Jean Wyllys sai do Brasil antes de parar no que Bolsonaro chamou de “ponta da praia”. Por Kiko Nogueira

Atualizado em 24 de janeiro de 2019 às 18:51
Jean Wyllys

O trecho mais revelador e triste da entrevista de Jean Wyllys em que ele conta da sua decisão de desistir do mandato e deixar o país é o seguinte:

Não foi a eleição dele [Bolsonaro] em si. Foi o nível de violência que aumentou após a eleição dele. Para se ter uma ideia, uma travesti teve o coração arrancado agora há pouco. E o cara [o assassino] botou uma imagem de uma santa no lugar.

Numa única semana, três casais de lésbicas foram atacados. Um deles foi executado. A violência contra LGBTs no Brasil tem crescido assustadoramente.

O [ex-presidente do Uruguai] Pepe Mujica, quando soube que eu estava ameaçado de morte, falou para mim: “Rapaz, se cuide. Os mártires não são heróis”. E é isso: eu não quero me sacrificar.

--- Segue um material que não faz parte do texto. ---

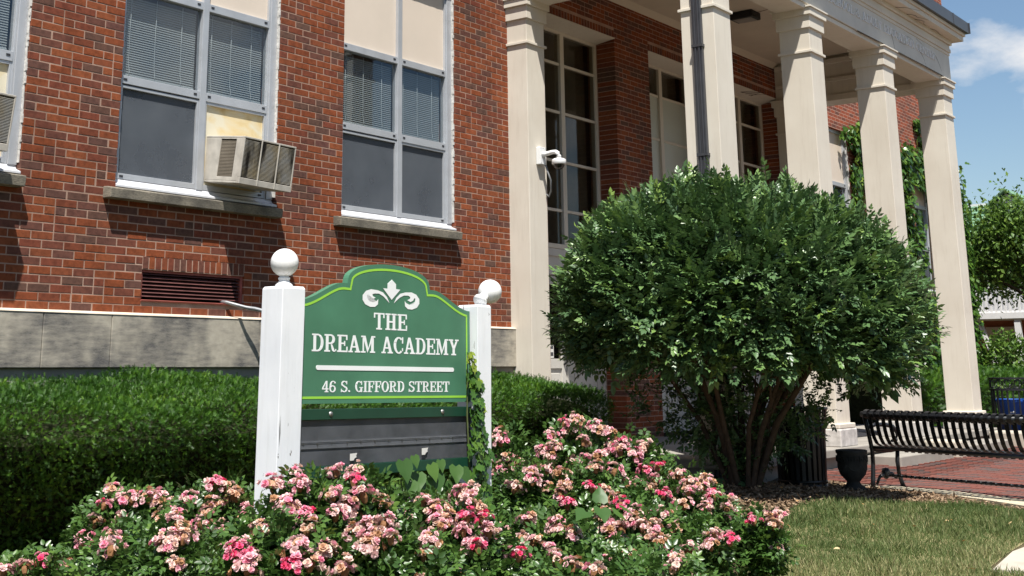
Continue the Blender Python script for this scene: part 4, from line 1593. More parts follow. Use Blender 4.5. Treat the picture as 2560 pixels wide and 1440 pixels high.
# ------------------------------------------------------------------ rose bushes
BUSH=[
 (3.74,5.53,-1.06,0.3,0.19,[(3.71,5.45,-0.88,1),(3.61,5.44,-0.9,0),(3.56,5.52,-0.91,0),(3.8,5.35,-0.91,0)]),
 (4.2,5.43,-0.94,0.32,0.35,[(4.13,5.51,-0.6,0),(4.1,5.36,-0.62,0),(4.11,5.31,-0.63,0),(4.02,5.41,-0.65,1),(4.18,5.3,-0.62,0),(4.24,5.29,-0.63,0),(4.3,5.24,-0.68,0),(4.19,5.18,-0.72,0),(3.9,5.41,-0.81,0),(3.91,5.35,-0.83,0)]),
 (4.35,4.97,-0.92,0.27,0.38,[(4.15,5,-0.67,0),(4.2,4.98,-0.61,0),(4.31,4.92,-0.55,1),(4.33,4.89,-0.56,0),(4.23,4.85,-0.63,0),(4.32,4.82,-0.6,0),(4.19,4.85,-0.67,0),(4.21,4.79,-0.73,1),(4.38,4.77,-0.67,0),(4.37,4.75,-0.7,0),(4.4,4.77,-0.68,0)]),
 (3.9,4.77,-0.98,0.44,0.3,[(3.91,4.73,-0.68,0),(4.01,4.69,-0.69,0),(3.6,4.78,-0.76,0),(3.69,4.9,-0.73,0),(3.77,4.58,-0.72,0),(3.72,4.58,-0.74,0),(3.7,4.47,-0.81,0),(3.83,4.58,-0.72,0)]),
 (3.98,4.0,-0.88,0.23,0.44,[(3.9,4.09,-0.48,0),(3.97,4.02,-0.44,0),(3.91,3.94,-0.48,0),(3.83,3.98,-0.55,0),(3.84,3.94,-0.55,0),(4.03,3.88,-0.52,0),(4,3.82,-0.6,0),(3.87,3.86,-0.59,1)]),
 (4.24,3.91,-0.88,0.2,0.44,[(4.17,3.99,-0.44,0),(4.23,3.93,-0.44,1),(4.17,3.88,-0.47,1),(4.11,3.87,-0.55,0),(4.16,3.82,-0.53,0),(4.11,3.85,-0.58,0)]),
 (4.7,3.8,-0.93,0.29,0.37,[(4.53,3.91,-0.66,0),(4.57,3.81,-0.6,0),(4.55,3.74,-0.62,0),(4.58,3.73,-0.61,0),(4.74,3.75,-0.57,0),(4.78,3.73,-0.55,0),(4.71,3.68,-0.59,0),(4.57,3.67,-0.65,0),(4.63,3.63,-0.64,1),(4.76,3.65,-0.63,0),(4.71,3.6,-0.66,1),(4.52,3.71,-0.66,0),(4.53,3.67,-0.68,0),(4.58,3.61,-0.7,0),(4.6,3.57,-0.75,1),(4.72,3.57,-0.71,0)]),
 (3.75,3.92,-0.94,0.27,0.36,[(3.55,3.92,-0.7,1),(3.54,3.86,-0.74,0),(3.82,3.81,-0.63,0),(3.56,3.92,-0.69,1),(3.54,3.84,-0.75,0),(3.69,3.74,-0.68,0),(3.82,3.72,-0.71,0),(3.67,3.71,-0.74,1),(3.73,3.69,-0.74,0)]),
 (4.15,3.69,-0.96,0.35,0.33,[(3.92,3.78,-0.72,0),(3.87,3.65,-0.77,0),(4.07,3.72,-0.64,0),(4.02,3.63,-0.66,0),(4.14,3.67,-0.63,0),(4.04,3.55,-0.67,0),(4.02,3.73,-0.66,0),(3.97,3.61,-0.69,0),(4.2,3.48,-0.7,0),(4.26,3.54,-0.68,0)]),
 (6.62,4.86,-0.85,0.2,0.47,[(6.45,4.96,-0.76,0),(6.57,4.88,-0.4,0),(6.52,4.84,-0.44,0),(6.5,4.76,-0.54,0),(6.47,4.78,-0.6,1),(6.53,4.73,-0.57,0)]),
 (6.97,4.56,-0.82,0.32,0.51,[(6.96,4.59,-0.31,0),(6.86,4.57,-0.34,1),(6.9,4.51,-0.33,0),(6.97,4.42,-0.36,0),(6.98,4.39,-0.38,0),(6.79,4.62,-0.41,0),(6.73,4.57,-0.48,0),(6.76,4.7,-0.51,0),(6.71,4.59,-0.54,0),(7.08,4.39,-0.4,0),(6.87,4.32,-0.52,0),(6.81,4.4,-0.45,0),(6.77,4.37,-0.55,0)]),
 (7.13,4.25,-0.87,0.29,0.44,[(7.04,4.25,-0.45,1),(7.07,4.13,-0.48,0),(6.98,4.13,-0.53,0),(7.04,4.34,-0.47,0),(6.97,4.25,-0.5,0),(6.97,4.08,-0.61,1),(7.06,4.04,-0.59,1),(6.93,4.09,-0.68,0)]),
 (6.33,4.46,-0.92,0.27,0.38,[(6.23,4.4,-0.58,0),(6.2,4.35,-0.63,0),(6.13,4.43,-0.67,0),(6.32,4.34,-0.58,0)]),
 (6.47,4.13,-0.92,0.34,0.37,[(6.35,4.26,-0.6,0),(6.21,4.19,-0.69,0),(6.24,4.17,-0.65,0),(6.41,4.07,-0.56,0),(6.51,4,-0.58,0),(6.27,4,-0.66,1),(6.17,4.11,-0.74,1),(6.32,3.89,-0.72,0),(6.28,3.92,-0.72,0)]),
 (6.97,3.86,-0.96,0.33,0.33,[(6.9,3.97,-0.66,0),(6.78,3.93,-0.7,0),(6.75,3.82,-0.72,1),(6.97,3.86,-0.63,0),(6.91,3.75,-0.66,0),(6.83,3.71,-0.7,0),(6.94,3.67,-0.69,0),(7.08,3.71,-0.66,0),(6.95,3.62,-0.73,1),(7.12,3.61,-0.77,0),(7.04,3.57,-0.81,0),(6.84,3.61,-0.79,0),(6.81,3.6,-0.83,0),(6.75,3.71,-0.77,1)]),
 (6.26,3.8,-1.0,0.44,0.27,[(6.21,3.79,-0.73,1),(6.04,3.8,-0.77,0),(6.13,3.66,-0.76,0),(6.24,3.57,-0.77,0),(6.04,3.62,-0.79,0),(6.04,3.57,-0.81,0),(5.94,3.71,-0.82,0),(5.97,3.65,-0.82,0),(5.92,3.63,-0.86,0),(5.88,3.66,-0.89,0),(6.03,3.51,-0.85,0),(6.04,3.47,-0.88,0),(6.11,3.53,-0.81,0),(6.02,3.45,-0.93,0),(6.09,3.4,-0.96,0),(6.23,3.37,-0.93,0),(6.18,3.38,-0.94,0)]),
 (5.63,3.94,-1.01,0.33,0.26,[(5.63,3.71,-0.82,0),(5.58,3.79,-0.78,0),(5.55,3.77,-0.8,0),(5.53,3.93,-0.76,0),(5.43,4.02,-0.81,0),(5.39,3.88,-0.83,0),(5.4,3.82,-0.85,0),(5.44,3.74,-0.87,0)]),
 (6.52,3.5,-1.04,0.25,0.22,[(6.44,3.35,-0.88,0),(6.37,3.35,-0.92,0),(6.51,3.3,-0.9,1)]),
 (5.59,3.54,-1.06,0.54,0.19,[(5.42,3.71,-0.89,0),(5.3,3.6,-0.9,0),(5.28,3.5,-0.91,0),(5.26,3.36,-0.92,0),(5.64,3.16,-0.92,0)]),
 (4.69,3.64,-1.0,0.32,0.27,[(4.58,3.53,-0.76,1),(4.75,3.43,-0.8,1)]),
 (6.93,3.32,-1.04,0.17,0.22,[(6.86,3.32,-0.84,1),(6.96,3.28,-0.83,0),(6.99,3.23,-0.82,0),(6.92,3.22,-0.86,0)]),
 (5.79,4.84,-0.95,0.27,0.34,[(5.56,4.83,-0.78,0),(5.6,4.75,-0.74,1),(5.69,4.7,-0.69,0)]),]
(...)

A violência contra mim foi banalizada de tal maneira que Marilia Castro Neves, desembargadora do Rio de Janeiro, sugeriu a minha execução num grupo de magistrados no Facebook. Ela disse que era a favor de uma execução profilática, mas que eu não valeria a bala que me mataria e o pano que limparia a lambança.

Na sequência, um dos magistrados falou que eu gostaria de ser executado de costas. E ela respondeu: “Não, porque a bala é fina”.

Veja a violência com homofobia dita por uma desembargadora do Rio de Janeiro. Como é que posso imaginar que vou estar seguro neste estado que eu represento, pelo qual me elegi?

Jean não está simplesmente fugindo do risco de ser assassinado, mas abandonando um país que se tornou, basicamente, um lixo.

É absolutamente compreensível. Ele virou alvo.

Bolsonaros Jair e Carlos celebraram o fato à sua maneira. Negaram depois que fosse referência a Jean.

Inacreditável

“Grande dia!”, tuitou o presidente da República, que em tese deveria zelar pela segurança de todos os brasileiros.

O mesmo sujeito que deu vexame em Davos, que expôs seu despreparo, age como o cara que ficava no fundo da classe atirando bolinhas de chiclete na cabeça dos colegas.

Jean não é um cidadão na acepção da escória bolsonarista.

Ele entra naquela lista de indesejáveis que Bolsonaro citou num discurso dez dias antes do segundo turno.

São os “vermelhos”, os “comedores de mortadela” que ele jurou banir.

Jean não quer ser uma nova Marielle. Quem há de culpá-lo?

Bolsonaro tem uma missão: destruir e dividir o Brasil, em oposição ao que volta e meia apregoa para enganar meia dúzia de otários que querem ser enganados.

Sua missão é nos transformar numa Venezuela e mandar os “inimigos” para a “ponta da praia” — com a cumplicidade de milhões que o elegeram e das milícias a quem serviu, juntamente com os “garotos’, ao longo de décadas.

Jean Wyllys não vai lhe dar esse gosto.

Bolsonaro acha que se livrou de um problema.

É bom lembrar que nem mesmo a morte parou Marielle — e ela vai acabar derrubando esse bando.